All entries are to be given again verbatim.

SOURCE MATERIAL -
[start]
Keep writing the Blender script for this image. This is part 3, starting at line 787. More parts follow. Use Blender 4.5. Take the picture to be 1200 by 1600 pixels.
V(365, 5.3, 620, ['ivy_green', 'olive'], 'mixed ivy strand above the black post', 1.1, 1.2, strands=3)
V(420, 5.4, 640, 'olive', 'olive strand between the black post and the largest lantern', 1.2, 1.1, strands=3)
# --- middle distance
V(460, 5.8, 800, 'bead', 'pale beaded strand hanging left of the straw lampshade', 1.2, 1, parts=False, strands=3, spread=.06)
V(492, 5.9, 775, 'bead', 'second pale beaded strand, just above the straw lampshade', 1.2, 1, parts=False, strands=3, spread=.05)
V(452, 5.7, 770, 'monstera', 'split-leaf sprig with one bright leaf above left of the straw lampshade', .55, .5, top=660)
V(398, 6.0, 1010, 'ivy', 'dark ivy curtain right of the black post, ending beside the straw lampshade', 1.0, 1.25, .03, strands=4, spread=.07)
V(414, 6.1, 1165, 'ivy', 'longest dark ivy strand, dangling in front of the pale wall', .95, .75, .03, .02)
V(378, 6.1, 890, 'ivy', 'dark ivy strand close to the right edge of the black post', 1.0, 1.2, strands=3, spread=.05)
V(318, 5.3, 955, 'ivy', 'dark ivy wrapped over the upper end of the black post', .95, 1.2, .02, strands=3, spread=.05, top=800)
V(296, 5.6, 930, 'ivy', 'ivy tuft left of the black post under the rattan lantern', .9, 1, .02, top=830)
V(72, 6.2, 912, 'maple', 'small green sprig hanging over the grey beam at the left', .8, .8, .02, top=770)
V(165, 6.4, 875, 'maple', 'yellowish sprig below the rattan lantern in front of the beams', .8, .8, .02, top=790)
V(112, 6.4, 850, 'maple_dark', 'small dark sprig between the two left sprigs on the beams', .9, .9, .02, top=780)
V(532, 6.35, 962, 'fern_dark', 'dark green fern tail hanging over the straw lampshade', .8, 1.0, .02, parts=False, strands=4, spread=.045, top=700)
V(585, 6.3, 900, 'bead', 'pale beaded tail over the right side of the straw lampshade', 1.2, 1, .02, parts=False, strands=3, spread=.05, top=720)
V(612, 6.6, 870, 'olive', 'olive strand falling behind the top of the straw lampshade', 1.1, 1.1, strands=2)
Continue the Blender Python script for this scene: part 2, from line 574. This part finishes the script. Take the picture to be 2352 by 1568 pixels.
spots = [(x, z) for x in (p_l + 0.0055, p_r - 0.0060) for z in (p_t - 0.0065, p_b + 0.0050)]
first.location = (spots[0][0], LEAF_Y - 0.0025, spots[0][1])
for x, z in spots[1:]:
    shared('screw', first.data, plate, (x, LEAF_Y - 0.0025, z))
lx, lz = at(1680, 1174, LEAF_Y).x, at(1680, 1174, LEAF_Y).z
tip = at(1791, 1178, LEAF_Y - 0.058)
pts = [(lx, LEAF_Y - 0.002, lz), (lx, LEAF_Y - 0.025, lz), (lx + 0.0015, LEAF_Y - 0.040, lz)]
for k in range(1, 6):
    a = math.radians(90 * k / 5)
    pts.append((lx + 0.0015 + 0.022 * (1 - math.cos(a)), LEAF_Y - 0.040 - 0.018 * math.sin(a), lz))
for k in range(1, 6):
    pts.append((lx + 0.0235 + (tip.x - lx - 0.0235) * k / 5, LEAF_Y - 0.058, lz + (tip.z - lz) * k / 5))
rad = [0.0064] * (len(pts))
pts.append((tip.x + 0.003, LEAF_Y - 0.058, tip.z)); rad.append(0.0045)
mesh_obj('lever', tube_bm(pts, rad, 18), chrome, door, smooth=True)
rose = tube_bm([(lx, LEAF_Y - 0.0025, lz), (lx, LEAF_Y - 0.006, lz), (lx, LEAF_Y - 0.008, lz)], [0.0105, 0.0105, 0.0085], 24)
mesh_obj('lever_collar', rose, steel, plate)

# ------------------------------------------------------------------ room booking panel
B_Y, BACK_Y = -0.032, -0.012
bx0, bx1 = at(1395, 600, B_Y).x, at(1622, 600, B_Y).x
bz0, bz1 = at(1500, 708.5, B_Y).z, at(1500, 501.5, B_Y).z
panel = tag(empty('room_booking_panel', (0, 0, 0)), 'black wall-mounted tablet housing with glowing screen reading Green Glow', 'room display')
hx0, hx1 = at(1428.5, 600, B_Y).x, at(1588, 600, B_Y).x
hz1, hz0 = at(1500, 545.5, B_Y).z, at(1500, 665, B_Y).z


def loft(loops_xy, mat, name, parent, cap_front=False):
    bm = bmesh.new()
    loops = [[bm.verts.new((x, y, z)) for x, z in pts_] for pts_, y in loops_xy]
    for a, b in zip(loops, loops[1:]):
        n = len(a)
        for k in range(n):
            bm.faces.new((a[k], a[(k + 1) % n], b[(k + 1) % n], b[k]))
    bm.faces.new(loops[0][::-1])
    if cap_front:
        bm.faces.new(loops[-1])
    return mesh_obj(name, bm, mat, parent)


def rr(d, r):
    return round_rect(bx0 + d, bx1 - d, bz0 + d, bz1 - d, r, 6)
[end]
OUTPUT -
Keep writing the Blender script for this image. This is part 3, starting at line 787. More parts follow. Use Blender 4.5. Take the picture to be 1200 by 1600 pixels.
V(365, 5.3, 620, ['ivy_green', 'olive'], 'mixed ivy strand above the black post', 1.1, 1.2, strands=3)
V(420, 5.4, 640, 'olive', 'olive strand between the black post and the largest lantern', 1.2, 1.1, strands=3)
# --- middle distance
V(460, 5.8, 800, 'bead', 'pale beaded strand hanging left of the straw lampshade', 1.2, 1, parts=False, strands=3, spread=.06)
V(492, 5.9, 775, 'bead', 'second pale beaded strand, just above the straw lampshade', 1.2, 1, parts=False, strands=3, spread=.05)
V(452, 5.7, 770, 'monstera', 'split-leaf sprig with one bright leaf above left of the straw lampshade', .55, .5, top=660)
V(398, 6.0, 1010, 'ivy', 'dark ivy curtain right of the black post, ending beside the straw lampshade', 1.0, 1.25, .03, strands=4, spread=.07)
V(414, 6.1, 1165, 'ivy', 'longest dark ivy strand, dangling in front of the pale wall', .95, .75, .03, .02)
V(378, 6.1, 890, 'ivy', 'dark ivy strand close to the right edge of the black post', 1.0, 1.2, strands=3, spread=.05)
V(318, 5.3, 955, 'ivy', 'dark ivy wrapped over the upper end of the black post', .95, 1.2, .02, strands=3, spread=.05, top=800)
V(296, 5.6, 930, 'ivy', 'ivy tuft left of the black post under the rattan lantern', .9, 1, .02, top=830)
V(72, 6.2, 912, 'maple', 'small green sprig hanging over the grey beam at the left', .8, .8, .02, top=770)
V(165, 6.4, 875, 'maple', 'yellowish sprig below the rattan lantern in front of the beams', .8, .8, .02, top=790)
V(112, 6.4, 850, 'maple_dark', 'small dark sprig between the two left sprigs on the beams', .9, .9, .02, top=780)
V(532, 6.35, 962, 'fern_dark', 'dark green fern tail hanging over the straw lampshade', .8, 1.0, .02, parts=False, strands=4, spread=.045, top=700)
V(585, 6.3, 900, 'bead', 'pale beaded tail over the right side of the straw lampshade', 1.2, 1, .02, parts=False, strands=3, spread=.05, top=720)
V(612, 6.6, 870, 'olive', 'olive strand falling behind the top of the straw lampshade', 1.1, 1.1, strands=2)
Continue the Blender Python script for this scene: part 2, from line 574. This part finishes the script. Take the picture to be 2352 by 1568 pixels.
spots = [(x, z) for x in (p_l + 0.0055, p_r - 0.0060) for z in (p_t - 0.0065, p_b + 0.0050)]
first.location = (spots[0][0], LEAF_Y - 0.0025, spots[0][1])
for x, z in spots[1:]:
    shared('screw', first.data, plate, (x, LEAF_Y - 0.0025, z))
lx, lz = at(1680, 1174, LEAF_Y).x, at(1680, 1174, LEAF_Y).z
tip = at(1791, 1178, LEAF_Y - 0.058)
pts = [(lx, LEAF_Y - 0.002, lz), (lx, LEAF_Y - 0.025, lz), (lx + 0.0015, LEAF_Y - 0.040, lz)]
for k in range(1, 6):
    a = math.radians(90 * k / 5)
    pts.append((lx + 0.0015 + 0.022 * (1 - math.cos(a)), LEAF_Y - 0.040 - 0.018 * math.sin(a), lz))
for k in range(1, 6):
    pts.append((lx + 0.0235 + (tip.x - lx - 0.0235) * k / 5, LEAF_Y - 0.058, lz + (tip.z - lz) * k / 5))
rad = [0.0064] * (len(pts))
pts.append((tip.x + 0.003, LEAF_Y - 0.058, tip.z)); rad.append(0.0045)
mesh_obj('lever', tube_bm(pts, rad, 18), chrome, door, smooth=True)
rose = tube_bm([(lx, LEAF_Y - 0.0025, lz), (lx, LEAF_Y - 0.006, lz), (lx, LEAF_Y - 0.008, lz)], [0.0105, 0.0105, 0.0085], 24)
mesh_obj('lever_collar', rose, steel, plate)

# ------------------------------------------------------------------ room booking panel
B_Y, BACK_Y = -0.032, -0.012
bx0, bx1 = at(1395, 600, B_Y).x, at(1622, 600, B_Y).x
bz0, bz1 = at(1500, 708.5, B_Y).z, at(1500, 501.5, B_Y).z
panel = tag(empty('room_booking_panel', (0, 0, 0)), 'black wall-mounted tablet housing with glowing screen reading Green Glow', 'room display')
hx0, hx1 = at(1428.5, 600, B_Y).x, at(1588, 600, B_Y).x
hz1, hz0 = at(1500, 545.5, B_Y).z, at(1500, 665, B_Y).z


def loft(loops_xy, mat, name, parent, cap_front=False):
    bm = bmesh.new()
    loops = [[bm.verts.new((x, y, z)) for x, z in pts_] for pts_, y in loops_xy]
    for a, b in zip(loops, loops[1:]):
        n = len(a)
        for k in range(n):
            bm.faces.new((a[k], a[(k + 1) % n], b[(k + 1) % n], b[k]))
    bm.faces.new(loops[0][::-1])
    if cap_front:
        bm.faces.new(loops[-1])
    return mesh_obj(name, bm, mat, parent)


def rr(d, r):
    return round_rect(bx0 + d, bx1 - d, bz0 + d, bz1 - d, r, 6)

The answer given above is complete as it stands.